I don't doubt that Nvidia is pushing Tegra and trying to get console wins (that was why they made Shield stuff), they clearly did for Nintendo. But because Nvidia seems to have rubbed a lot of companies wrong, few people want to use their stuff in consumer electronics.
Heck wasn't their most recent consumer Tegra (the K2 or X2?) have like the previous gen ARM chips (was using A57 when the A72 cores were already announced?). Which a newer 10nm chip using A76 cores and Turing based GPU would probably be good, but I'm guessing Zen 2 paired with Navi will be better for the PS5/next Xbox). But I'm guessing whatever reason that is keeping people from using Nvidia's stuff will still be there (not sure if that's price, or some other issue, but sure seems like every company that partners with Nvidia feels like they got burned, Sony has been very explicit about how happy they've been working with AMD after Nvidia on the PS3, Microsoft ditched Nvidia after the first Xbox, Samsung ditched them after Tegra 3 in what the S3, their screwup with the X1 in the Switch has not pleased Nintendo).
Why this obsessive focus on NV? If NV did a full custom solution it'd probably be better than what AMD can produce, but they'd have to be willing to do that and they're seemingly not. Nothing off the shelf as they're focusing tegra very strongly on compute for the moment.
The theoretically strongest in terms of technical competence would of course be Apple. They're not at all interested. Intel could theoretically put in a good bid if that internal GPU project works out well for them.
Samsung and Q'comm could both very definitely do something effective enough and might very plausibly bid. Mediatek would be a very cheap option but I dunno if they'd trust them. Samsung might actually represent a decent outside shot.
How do you figure?
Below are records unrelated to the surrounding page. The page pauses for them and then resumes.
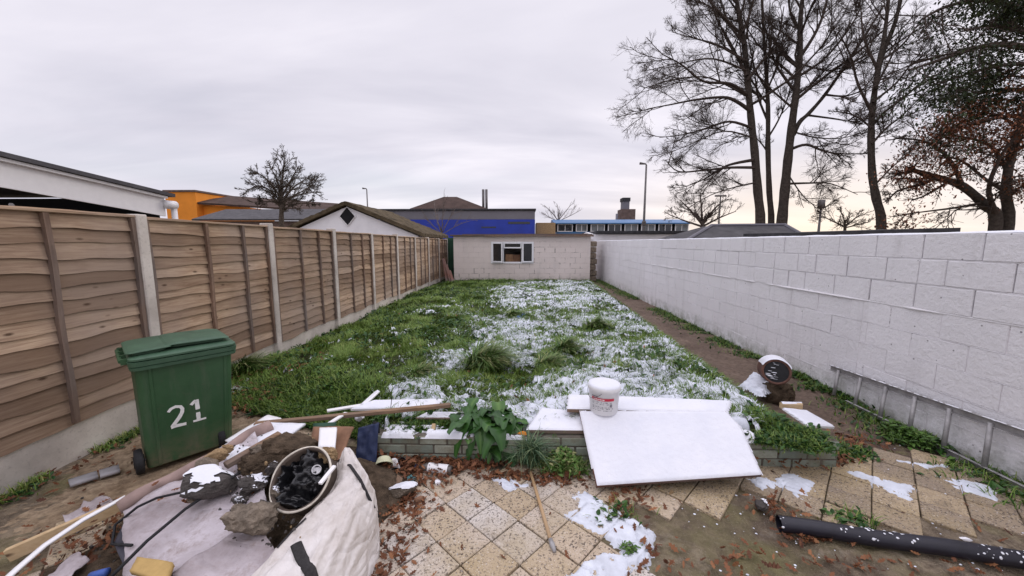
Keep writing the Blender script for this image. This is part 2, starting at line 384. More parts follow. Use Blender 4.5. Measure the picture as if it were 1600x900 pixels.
M['retbrick'] = mat_retbrick()
M['retmortar'] = plain('dark_mortar', (.12, .105, .085), .95, .3, 20, .6)
def mat_sheet():
    n = NT('stained_white_sheet', .75, .25); a = n.noise(2.5, 6, .65); b = n.noise(60, 4, .7)
    c = n.ramp(a, (.32, (.27, .225, .225)), (.5, (.46, .41, .43)), (.7, (.60, .555, .59)))
    c = n.mix(n.ramp(n.noise(9, 6, .75), (.52, 0.0), (.72, .75)), c, (.22, .155, .12))
    c = n.mix(n.ramp(n.noise(3, 6, .7, n.map((1, 4, 1), (0, 0, .8))), (.55, 0.0), (.75, .5)), c, (.30, .24, .22))
    cre = n.voro(3.2, n.map((1, 1.6, 1), (0, 0, .9)), 'Distance', 'DISTANCE_TO_EDGE'); h = n.math('ADD', n.math('ADD', b, n.noise(10, 4)), n.math('MULTIPLY', n.ramp(cre, (0.0, 0.0), (.08, 1.0)), 1.2))
    n.col(c); n.bump(h, .5, .010); return n.mat
M['sheet'] = mat_sheet()
M['sheet_edge'] = plain('brown_lino_back', (.30, .215, .19), .8, .25, 8, .3)
def mat_bag():
    n = NT('woven_bag', .75, .2); v = n.map((1, 1, 1)); w1 = n.voro(300, rnd=0)
    cre = n.voro(5.5, n.map((1, 1.0, 1.3), (.3, .2, .5)), 'Distance', 'DISTANCE_TO_EDGE'); cre2 = n.voro(13, n.map((1, .6, 1), (.6, .1, .2)), 'Distance', 'DISTANCE_TO_EDGE')
    c = n.ramp(n.noise(4, 5, .65), (.3, (.52, .465, .42)), (.6, (.74, .70, .68)))
    c = n.mix(n.ramp(n.noise(12, 6, .7), (.62, 0.0), (.78, .5)), c, (.35, .29, .24))
    h = n.math('ADD', n.math('ADD', n.math('MULTIPLY', w1, .25), n.math('MULTIPLY', n.noise(25, 5, .6), .8)), n.math('ADD', n.math('MULTIPLY', n.ramp(cre, (0.0, 0.0), (.12, 1.0)), 1.3), n.math('MULTIPLY', n.ramp(cre2, (0.0, 0.0), (.15, 1.0)), .6)))
    n.col(c); n.bump(h, .55, .010); return n.mat
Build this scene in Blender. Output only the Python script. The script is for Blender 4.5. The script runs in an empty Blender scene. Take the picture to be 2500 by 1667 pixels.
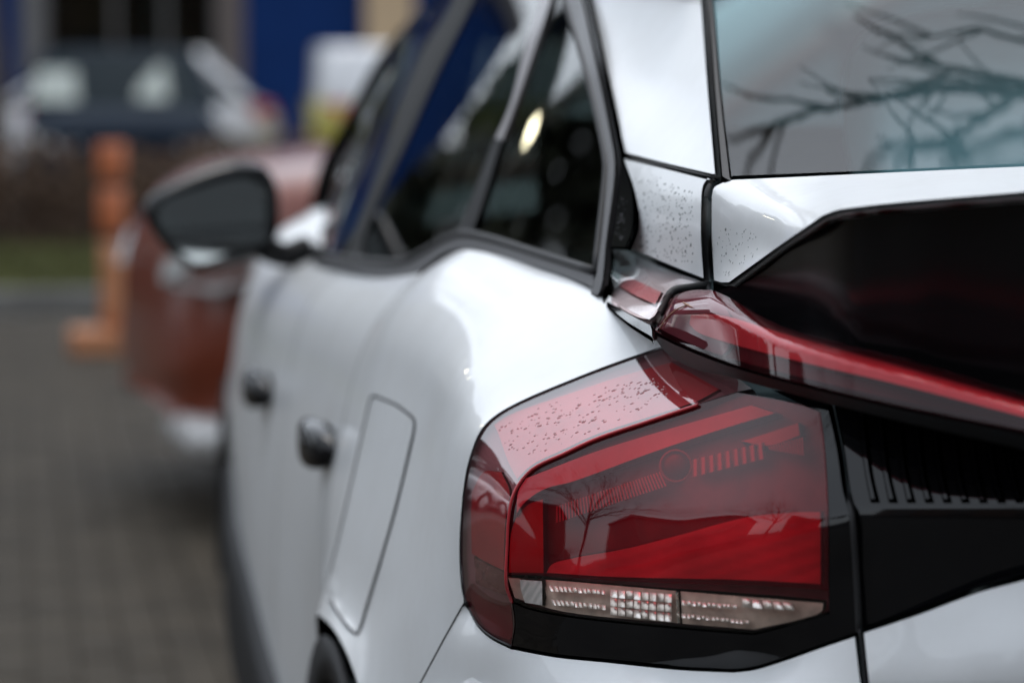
import bpy, bmesh, math, random
import numpy as np
from mathutils import Vector, Matrix
from mathutils.geometry import delaunay_2d_cdt

# ------------------------------------------------------------------ camera, sky, sun, exposure
SC = bpy.context.scene
COL = SC.collection
CAM = Vector((-1.224, -2.13, 1.30))
FPX = 7500.0                                  # focal length in pixels of a 2500 px wide frame
PITCH = math.atan(663.5 / FPX)
YAW = math.atan(1220.0 / FPX * math.cos(PITCH))
FW = Vector((math.sin(YAW) * math.cos(PITCH), math.cos(YAW) * math.cos(PITCH), -math.sin(PITCH)))
RT = Vector((math.cos(YAW), -math.sin(YAW), 0))
UP = RT.cross(FW)
cd = bpy.data.cameras.new('camera')
cam = bpy.data.objects.new('camera', cd)
COL.objects.link(cam)
cam.matrix_world = Matrix.Translation(CAM) @ Matrix((RT, UP, -FW)).transposed().to_4x4()
cd.sensor_width = 36.0
cd.lens = FPX / 2500.0 * 36.0
cd.clip_start = 0.05
cd.clip_end = 600.0
cd.dof.use_dof = True
cd.dof.focus_distance = 2.42
cd.dof.aperture_fstop = 4.0
SC.camera = cam

SUN_EL, SUN_AZ = math.radians(70), math.radians(20)   # azimuth clockwise from +Y: high, veiled by cloud
w = bpy.data.worlds.new('World')
SC.world = w
w.use_nodes = True
nt = w.node_tree
sky = nt.nodes.new('ShaderNodeTexSky')
sky.sky_type = 'NISHITA'
sky.sun_disc = False
sky.sun_elevation = SUN_EL
sky.sun_rotation = SUN_AZ
sky.air_density = 1.0
sky.dust_density = 2.0
sky.ozone_density = 1.0
hs = nt.nodes.new('ShaderNodeHueSaturation')
hs.inputs['Saturation'].default_value = 0.35
nt.links.new(sky.outputs[0], hs.inputs['Color'])
nt.links.new(hs.outputs[0], nt.nodes['Background'].inputs[0])
nt.nodes['Background'].inputs[1].default_value = 0.06
cloud = nt.nodes.new('ShaderNodeBackground')            # even grey cloud cover over the whole dome
cloud.inputs[0].default_value = (0.82, 0.90, 1.0, 1)
cloud.inputs[1].default_value = 0.58
addsh = nt.nodes.new('ShaderNodeAddShader')
nt.links.new(nt.nodes['Background'].outputs[0], addsh.inputs[0])
nt.links.new(cloud.outputs[0], addsh.inputs[1])
nt.links.new(addsh.outputs[0], nt.nodes['World Output'].inputs[0])
sd = bpy.data.lights.new('sun', 'SUN')
sd.energy = 0.5
sd.angle = math.radians(30)
sd.color = (1.0, 0.94, 0.88)
sun = bpy.data.objects.new('sun', sd)
COL.objects.link(sun)
to_sun = Vector((math.sin(SUN_AZ) * math.cos(SUN_EL), math.cos(SUN_AZ) * math.cos(SUN_EL), math.sin(SUN_EL)))
sun.rotation_euler = to_sun.to_track_quat('Z', 'Y').to_euler()
SC.view_settings.view_transform = 'Standard'
SC.view_settings.look = 'None'
SC.view_settings.gamma = 1.0
SC.view_settings.use_curve_mapping = False
SC.view_settings.exposure = 0.80
SC.render.engine = 'CYCLES'
SC.cycles.use_denoising = True
SC.cycles.max_bounces = 10
SC.cycles.transparent_max_bounces = 16
SC.cycles.caustics_reflective = False
SC.cycles.caustics_refractive = False
SC.cycles.sample_clamp_indirect = 6.0

# ------------------------------------------------------------------ helpers
def ray(px, py):
    return FW + RT * ((px - 1250.0) / FPX) - UP * ((py - 833.5) / FPX)

def at(px, py, Y):
    """the point seen at a pixel of the 2500x1667 frame, on the plane y = Y of the car's own space"""
    d = ray(px, py)
    return CAM + d * ((Y - CAM.y) / d.y)

def nodes(m):
    m.use_nodes = True
    return m.node_tree, m.node_tree.nodes, m.node_tree.links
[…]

Nvidia's custom CPUs have flopped hard (wasn't there even some issue where they were practically broken because the translation or whatever they were using to run ARM based code wasn't working right causing errors and performance to not be where it should have been). And AMD will be on 7nm first and has a CPU that should outperform even the high end ARM chips on the same process (outside of Apple's custom ones). Plus 7nm is expensive so I don't know they'll be able to sell mobile chips (especially if pricing was already a factor for why Nvidia's previous ARM SoCs weren't more popular) cheap enough to compete with more powerful AMD hardware (that AMD sells for relatively cheap). Nvidia would almost certainly prioritize their higher end stuff.
If Apple wanted to, they could produce an extremely competitive GPU. Great engineers and unlimited funds goes a long way. I agree, Apple doesn't want to go that direction so NVIDIA and AMD have no worries there, but if they wanted to I have no doubt that Apple would be a contender.
Absolutely. I think AMD and NVidia should be worried though. Because its just a matter of time til Apple switches entirely over to their own chips, at least I think. And while Apple isn't a huge market for AMD's GPUs, it still matters. Once ARM chips take over more, and I think Apple will lead the way on that, consumer market is very different, as they'd be competing with not just each other and possibly Intel, but ARM, Qualcomm, and a bunch of others. I think that's almost inevitable as consumer stuff moves to being mostly networked and I/O focused chips, where its most about efficiency. So Nvidia and AMD (and Intel) are likely already headed to where their stuff is going to be aimed almost entirely at the enterprise/cloud/server market.